> _Written instruction_
Lines containing the string "from" are to be collected in full.

> _Provided data_

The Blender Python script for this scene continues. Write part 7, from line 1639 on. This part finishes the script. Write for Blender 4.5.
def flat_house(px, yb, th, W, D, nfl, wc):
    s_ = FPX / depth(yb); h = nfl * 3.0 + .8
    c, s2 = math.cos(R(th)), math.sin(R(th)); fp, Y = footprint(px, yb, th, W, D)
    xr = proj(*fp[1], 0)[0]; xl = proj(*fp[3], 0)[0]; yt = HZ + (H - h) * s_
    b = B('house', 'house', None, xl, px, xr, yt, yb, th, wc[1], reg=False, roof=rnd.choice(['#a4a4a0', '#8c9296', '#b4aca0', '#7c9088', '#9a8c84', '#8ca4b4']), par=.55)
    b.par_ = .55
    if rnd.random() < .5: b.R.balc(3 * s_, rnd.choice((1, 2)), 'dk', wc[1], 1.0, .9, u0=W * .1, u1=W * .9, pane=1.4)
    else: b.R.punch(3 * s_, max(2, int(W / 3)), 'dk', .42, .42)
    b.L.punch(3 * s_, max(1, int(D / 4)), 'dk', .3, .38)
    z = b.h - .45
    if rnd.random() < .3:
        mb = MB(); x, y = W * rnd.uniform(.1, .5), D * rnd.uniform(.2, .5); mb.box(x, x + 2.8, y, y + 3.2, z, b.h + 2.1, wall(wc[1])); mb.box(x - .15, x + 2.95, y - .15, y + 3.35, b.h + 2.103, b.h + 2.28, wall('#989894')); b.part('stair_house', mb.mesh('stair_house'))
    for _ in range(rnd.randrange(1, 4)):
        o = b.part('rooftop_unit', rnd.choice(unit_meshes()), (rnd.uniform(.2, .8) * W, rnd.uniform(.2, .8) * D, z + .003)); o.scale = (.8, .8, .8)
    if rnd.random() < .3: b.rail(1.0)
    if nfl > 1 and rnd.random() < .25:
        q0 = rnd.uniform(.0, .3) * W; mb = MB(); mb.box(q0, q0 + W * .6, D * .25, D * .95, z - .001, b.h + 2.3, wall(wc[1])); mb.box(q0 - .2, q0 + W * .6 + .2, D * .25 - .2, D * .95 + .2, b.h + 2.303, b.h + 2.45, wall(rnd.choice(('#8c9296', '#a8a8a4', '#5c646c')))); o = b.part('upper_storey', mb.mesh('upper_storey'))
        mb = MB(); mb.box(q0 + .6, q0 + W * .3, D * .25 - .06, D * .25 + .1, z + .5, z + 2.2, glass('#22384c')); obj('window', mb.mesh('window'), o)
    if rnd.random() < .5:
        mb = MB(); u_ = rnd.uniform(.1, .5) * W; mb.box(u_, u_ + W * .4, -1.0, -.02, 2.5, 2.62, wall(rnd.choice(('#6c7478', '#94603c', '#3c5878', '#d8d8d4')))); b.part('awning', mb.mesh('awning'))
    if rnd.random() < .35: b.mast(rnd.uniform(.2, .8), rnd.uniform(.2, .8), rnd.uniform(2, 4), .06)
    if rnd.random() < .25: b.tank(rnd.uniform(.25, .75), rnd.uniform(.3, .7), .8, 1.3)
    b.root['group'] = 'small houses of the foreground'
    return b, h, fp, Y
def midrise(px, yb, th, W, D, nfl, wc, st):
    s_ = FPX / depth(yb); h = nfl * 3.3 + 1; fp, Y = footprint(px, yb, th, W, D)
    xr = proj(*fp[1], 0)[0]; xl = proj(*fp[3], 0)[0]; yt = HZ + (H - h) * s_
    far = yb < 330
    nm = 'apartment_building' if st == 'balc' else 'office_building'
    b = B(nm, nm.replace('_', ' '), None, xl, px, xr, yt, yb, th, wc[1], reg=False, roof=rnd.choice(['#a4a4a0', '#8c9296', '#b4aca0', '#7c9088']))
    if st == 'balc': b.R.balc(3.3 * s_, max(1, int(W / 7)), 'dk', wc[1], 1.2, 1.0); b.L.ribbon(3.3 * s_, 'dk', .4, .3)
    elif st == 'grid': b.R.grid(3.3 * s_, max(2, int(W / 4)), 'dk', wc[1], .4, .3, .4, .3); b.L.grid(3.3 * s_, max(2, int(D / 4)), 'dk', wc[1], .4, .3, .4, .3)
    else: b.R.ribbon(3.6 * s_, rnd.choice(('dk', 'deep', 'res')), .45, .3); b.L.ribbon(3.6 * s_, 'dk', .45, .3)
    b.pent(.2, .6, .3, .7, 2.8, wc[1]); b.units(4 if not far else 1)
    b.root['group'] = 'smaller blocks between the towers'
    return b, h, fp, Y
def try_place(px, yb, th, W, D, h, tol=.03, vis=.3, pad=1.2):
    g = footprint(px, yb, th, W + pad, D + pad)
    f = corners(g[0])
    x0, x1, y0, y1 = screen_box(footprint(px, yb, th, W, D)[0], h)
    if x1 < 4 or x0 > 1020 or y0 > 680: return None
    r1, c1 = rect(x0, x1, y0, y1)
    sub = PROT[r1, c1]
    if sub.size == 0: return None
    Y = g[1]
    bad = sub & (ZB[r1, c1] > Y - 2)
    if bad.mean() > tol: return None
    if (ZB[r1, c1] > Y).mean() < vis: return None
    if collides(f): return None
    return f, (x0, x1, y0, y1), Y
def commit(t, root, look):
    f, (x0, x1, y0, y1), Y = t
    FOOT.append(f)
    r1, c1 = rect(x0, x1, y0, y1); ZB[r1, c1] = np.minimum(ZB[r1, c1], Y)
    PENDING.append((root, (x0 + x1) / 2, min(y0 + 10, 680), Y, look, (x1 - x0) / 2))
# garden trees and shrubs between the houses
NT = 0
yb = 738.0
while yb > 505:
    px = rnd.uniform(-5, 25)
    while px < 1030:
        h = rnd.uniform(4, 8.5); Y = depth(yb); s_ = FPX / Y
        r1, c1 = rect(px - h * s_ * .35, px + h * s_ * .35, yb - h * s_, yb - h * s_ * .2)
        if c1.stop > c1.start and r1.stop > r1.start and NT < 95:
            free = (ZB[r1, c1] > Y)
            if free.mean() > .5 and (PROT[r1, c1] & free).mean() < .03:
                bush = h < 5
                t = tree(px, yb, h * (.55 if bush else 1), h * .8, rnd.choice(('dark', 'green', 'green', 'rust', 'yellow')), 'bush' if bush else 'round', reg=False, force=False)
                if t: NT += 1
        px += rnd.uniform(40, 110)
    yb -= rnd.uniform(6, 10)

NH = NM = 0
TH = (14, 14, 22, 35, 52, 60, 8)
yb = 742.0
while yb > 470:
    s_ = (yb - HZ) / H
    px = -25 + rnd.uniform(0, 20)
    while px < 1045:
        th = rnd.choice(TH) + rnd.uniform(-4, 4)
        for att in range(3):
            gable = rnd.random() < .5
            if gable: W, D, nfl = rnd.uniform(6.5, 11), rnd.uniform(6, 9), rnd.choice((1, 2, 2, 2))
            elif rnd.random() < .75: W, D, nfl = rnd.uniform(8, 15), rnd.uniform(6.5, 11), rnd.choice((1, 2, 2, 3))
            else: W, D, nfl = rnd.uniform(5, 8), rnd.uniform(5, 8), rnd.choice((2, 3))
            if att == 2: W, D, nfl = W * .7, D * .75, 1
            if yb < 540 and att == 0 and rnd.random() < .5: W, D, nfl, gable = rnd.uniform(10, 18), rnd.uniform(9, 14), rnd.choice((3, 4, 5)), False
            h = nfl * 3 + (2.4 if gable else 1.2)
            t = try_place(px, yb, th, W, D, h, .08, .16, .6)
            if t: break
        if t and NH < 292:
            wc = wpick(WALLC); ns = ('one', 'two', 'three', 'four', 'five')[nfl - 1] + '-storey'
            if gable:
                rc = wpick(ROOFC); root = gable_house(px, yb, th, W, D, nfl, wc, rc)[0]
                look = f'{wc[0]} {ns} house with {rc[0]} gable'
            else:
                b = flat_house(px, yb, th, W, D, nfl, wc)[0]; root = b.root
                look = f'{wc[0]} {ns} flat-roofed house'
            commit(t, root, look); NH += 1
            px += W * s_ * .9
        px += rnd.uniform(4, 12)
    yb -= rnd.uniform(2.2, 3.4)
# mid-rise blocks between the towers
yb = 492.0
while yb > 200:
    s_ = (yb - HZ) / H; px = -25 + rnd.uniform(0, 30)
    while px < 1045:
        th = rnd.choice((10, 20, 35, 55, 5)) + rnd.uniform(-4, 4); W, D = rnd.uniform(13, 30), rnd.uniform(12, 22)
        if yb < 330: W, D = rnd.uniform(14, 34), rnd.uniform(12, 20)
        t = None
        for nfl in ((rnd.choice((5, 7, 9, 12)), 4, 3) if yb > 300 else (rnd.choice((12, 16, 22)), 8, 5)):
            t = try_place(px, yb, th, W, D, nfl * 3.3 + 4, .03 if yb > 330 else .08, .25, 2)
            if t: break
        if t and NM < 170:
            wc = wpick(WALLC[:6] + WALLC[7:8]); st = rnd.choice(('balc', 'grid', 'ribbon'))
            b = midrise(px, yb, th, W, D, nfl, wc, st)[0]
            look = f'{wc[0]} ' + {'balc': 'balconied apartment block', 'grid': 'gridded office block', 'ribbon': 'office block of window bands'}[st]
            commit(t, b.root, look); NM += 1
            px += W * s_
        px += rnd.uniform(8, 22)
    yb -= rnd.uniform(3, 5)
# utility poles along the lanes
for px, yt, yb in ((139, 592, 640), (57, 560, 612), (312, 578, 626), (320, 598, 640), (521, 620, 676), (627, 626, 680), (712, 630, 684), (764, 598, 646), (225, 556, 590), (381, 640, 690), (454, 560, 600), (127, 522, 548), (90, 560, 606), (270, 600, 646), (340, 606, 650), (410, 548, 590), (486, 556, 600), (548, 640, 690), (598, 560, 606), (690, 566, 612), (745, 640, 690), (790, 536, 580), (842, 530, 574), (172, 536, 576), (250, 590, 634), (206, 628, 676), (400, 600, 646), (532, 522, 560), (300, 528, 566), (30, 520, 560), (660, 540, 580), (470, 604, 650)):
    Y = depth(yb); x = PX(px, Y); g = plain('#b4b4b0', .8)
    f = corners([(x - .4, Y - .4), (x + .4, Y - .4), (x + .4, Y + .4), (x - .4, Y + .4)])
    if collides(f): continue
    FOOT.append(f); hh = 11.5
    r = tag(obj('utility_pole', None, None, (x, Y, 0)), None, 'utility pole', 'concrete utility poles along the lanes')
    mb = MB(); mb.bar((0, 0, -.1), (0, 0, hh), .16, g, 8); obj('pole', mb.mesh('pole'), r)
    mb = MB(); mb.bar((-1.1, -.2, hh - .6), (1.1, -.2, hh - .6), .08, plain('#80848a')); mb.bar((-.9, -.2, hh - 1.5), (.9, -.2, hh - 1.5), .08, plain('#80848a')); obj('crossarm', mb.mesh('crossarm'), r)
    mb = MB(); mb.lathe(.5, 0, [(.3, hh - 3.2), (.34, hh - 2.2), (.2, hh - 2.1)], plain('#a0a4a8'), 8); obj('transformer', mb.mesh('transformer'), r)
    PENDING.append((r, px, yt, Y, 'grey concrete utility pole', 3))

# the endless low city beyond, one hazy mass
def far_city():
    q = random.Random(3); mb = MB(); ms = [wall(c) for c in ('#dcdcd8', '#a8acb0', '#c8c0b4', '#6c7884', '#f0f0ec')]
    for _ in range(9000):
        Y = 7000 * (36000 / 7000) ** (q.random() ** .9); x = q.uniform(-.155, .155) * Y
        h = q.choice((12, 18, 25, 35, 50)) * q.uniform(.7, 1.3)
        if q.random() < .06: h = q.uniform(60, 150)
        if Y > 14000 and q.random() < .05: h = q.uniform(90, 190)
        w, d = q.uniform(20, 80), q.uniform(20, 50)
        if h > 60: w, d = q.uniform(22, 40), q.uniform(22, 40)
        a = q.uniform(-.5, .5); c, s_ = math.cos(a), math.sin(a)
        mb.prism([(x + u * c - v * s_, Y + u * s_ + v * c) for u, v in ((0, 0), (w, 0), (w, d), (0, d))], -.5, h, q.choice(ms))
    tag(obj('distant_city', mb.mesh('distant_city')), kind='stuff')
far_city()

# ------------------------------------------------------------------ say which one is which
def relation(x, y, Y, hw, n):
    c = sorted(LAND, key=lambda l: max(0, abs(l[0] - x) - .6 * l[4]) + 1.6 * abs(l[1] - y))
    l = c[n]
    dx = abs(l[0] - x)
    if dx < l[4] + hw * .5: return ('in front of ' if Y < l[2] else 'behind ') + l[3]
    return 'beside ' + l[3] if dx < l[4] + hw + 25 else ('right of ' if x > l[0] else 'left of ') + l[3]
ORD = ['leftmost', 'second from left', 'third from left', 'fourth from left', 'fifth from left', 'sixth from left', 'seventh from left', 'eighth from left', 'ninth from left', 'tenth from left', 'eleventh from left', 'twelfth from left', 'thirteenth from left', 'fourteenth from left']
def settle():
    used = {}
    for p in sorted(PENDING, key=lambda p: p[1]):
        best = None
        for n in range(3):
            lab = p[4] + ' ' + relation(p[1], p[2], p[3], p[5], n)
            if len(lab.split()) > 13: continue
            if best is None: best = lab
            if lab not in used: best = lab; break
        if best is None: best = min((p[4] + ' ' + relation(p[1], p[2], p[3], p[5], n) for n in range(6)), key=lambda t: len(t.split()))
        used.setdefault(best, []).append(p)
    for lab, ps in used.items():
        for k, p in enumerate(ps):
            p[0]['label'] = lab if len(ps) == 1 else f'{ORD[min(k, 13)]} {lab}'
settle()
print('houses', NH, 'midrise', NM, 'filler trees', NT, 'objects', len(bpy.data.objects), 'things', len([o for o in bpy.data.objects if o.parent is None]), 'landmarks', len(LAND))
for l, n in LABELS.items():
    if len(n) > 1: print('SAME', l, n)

> _Output of the exercise_
The Blender Python script for this scene continues. Write part 7, from line 1639 on. This part finishes the script. Write for Blender 4.5.
ORD = ['leftmost', 'second from left', 'third from left', 'fourth from left', 'fifth from left', 'sixth from left', 'seventh from left', 'eighth from left', 'ninth from left', 'tenth from left', 'eleventh from left', 'twelfth from left', 'thirteenth from left', 'fourteenth from left']